─── Information supplied ───

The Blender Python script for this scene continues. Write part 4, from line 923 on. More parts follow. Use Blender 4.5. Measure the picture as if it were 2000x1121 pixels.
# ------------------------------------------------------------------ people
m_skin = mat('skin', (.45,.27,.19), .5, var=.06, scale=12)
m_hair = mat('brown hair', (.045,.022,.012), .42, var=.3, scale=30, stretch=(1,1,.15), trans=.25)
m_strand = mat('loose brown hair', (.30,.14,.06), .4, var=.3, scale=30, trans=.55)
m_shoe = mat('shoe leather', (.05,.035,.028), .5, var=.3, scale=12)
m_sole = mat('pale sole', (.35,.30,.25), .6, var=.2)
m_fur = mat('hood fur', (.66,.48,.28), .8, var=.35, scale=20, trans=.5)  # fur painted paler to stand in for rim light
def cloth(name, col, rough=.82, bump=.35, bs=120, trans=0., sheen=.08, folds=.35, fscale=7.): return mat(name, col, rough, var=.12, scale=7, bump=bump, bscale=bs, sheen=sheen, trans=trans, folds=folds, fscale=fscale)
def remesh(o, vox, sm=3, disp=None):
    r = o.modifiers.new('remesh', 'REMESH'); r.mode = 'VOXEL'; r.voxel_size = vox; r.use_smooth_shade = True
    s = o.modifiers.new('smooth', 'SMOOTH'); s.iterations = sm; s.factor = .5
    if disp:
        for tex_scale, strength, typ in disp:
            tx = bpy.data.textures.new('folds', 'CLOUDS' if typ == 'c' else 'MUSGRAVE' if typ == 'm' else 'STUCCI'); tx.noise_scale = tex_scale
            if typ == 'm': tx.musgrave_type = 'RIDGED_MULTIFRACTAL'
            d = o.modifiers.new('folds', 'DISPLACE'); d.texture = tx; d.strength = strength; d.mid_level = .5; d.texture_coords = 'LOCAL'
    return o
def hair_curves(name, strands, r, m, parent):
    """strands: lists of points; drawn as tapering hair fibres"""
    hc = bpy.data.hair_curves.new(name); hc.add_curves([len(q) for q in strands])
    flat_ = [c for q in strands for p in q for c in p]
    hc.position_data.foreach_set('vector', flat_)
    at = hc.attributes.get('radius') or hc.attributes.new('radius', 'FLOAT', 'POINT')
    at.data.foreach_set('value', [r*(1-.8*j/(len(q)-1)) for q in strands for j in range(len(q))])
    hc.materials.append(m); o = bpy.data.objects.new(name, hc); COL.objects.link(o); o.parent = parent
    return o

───

= Exercise task =
Please repeat the material above, word for word and in full.

= Exercise result =
The Blender Python script for this scene continues. Write part 4, from line 923 on. More parts follow. Use Blender 4.5. Measure the picture as if it were 2000x1121 pixels.
# ------------------------------------------------------------------ people
m_skin = mat('skin', (.45,.27,.19), .5, var=.06, scale=12)
m_hair = mat('brown hair', (.045,.022,.012), .42, var=.3, scale=30, stretch=(1,1,.15), trans=.25)
m_strand = mat('loose brown hair', (.30,.14,.06), .4, var=.3, scale=30, trans=.55)
m_shoe = mat('shoe leather', (.05,.035,.028), .5, var=.3, scale=12)
m_sole = mat('pale sole', (.35,.30,.25), .6, var=.2)
m_fur = mat('hood fur', (.66,.48,.28), .8, var=.35, scale=20, trans=.5)  # fur painted paler to stand in for rim light
def cloth(name, col, rough=.82, bump=.35, bs=120, trans=0., sheen=.08, folds=.35, fscale=7.): return mat(name, col, rough, var=.12, scale=7, bump=bump, bscale=bs, sheen=sheen, trans=trans, folds=folds, fscale=fscale)
def remesh(o, vox, sm=3, disp=None):
    r = o.modifiers.new('remesh', 'REMESH'); r.mode = 'VOXEL'; r.voxel_size = vox; r.use_smooth_shade = True
    s = o.modifiers.new('smooth', 'SMOOTH'); s.iterations = sm; s.factor = .5
    if disp:
        for tex_scale, strength, typ in disp:
            tx = bpy.data.textures.new('folds', 'CLOUDS' if typ == 'c' else 'MUSGRAVE' if typ == 'm' else 'STUCCI'); tx.noise_scale = tex_scale
            if typ == 'm': tx.musgrave_type = 'RIDGED_MULTIFRACTAL'
            d = o.modifiers.new('folds', 'DISPLACE'); d.texture = tx; d.strength = strength; d.mid_level = .5; d.texture_coords = 'LOCAL'
    return o
def hair_curves(name, strands, r, m, parent):
    """strands: lists of points; drawn as tapering hair fibres"""
    hc = bpy.data.hair_curves.new(name); hc.add_curves([len(q) for q in strands])
    flat_ = [c for q in strands for p in q for c in p]
    hc.position_data.foreach_set('vector', flat_)
    at = hc.attributes.get('radius') or hc.attributes.new('radius', 'FLOAT', 'POINT')
    at.data.foreach_set('value', [r*(1-.8*j/(len(q)-1)) for q in strands for j in range(len(q))])
    hc.materials.append(m); o = bpy.data.objects.new(name, hc); COL.objects.link(o); o.parent = parent
    return o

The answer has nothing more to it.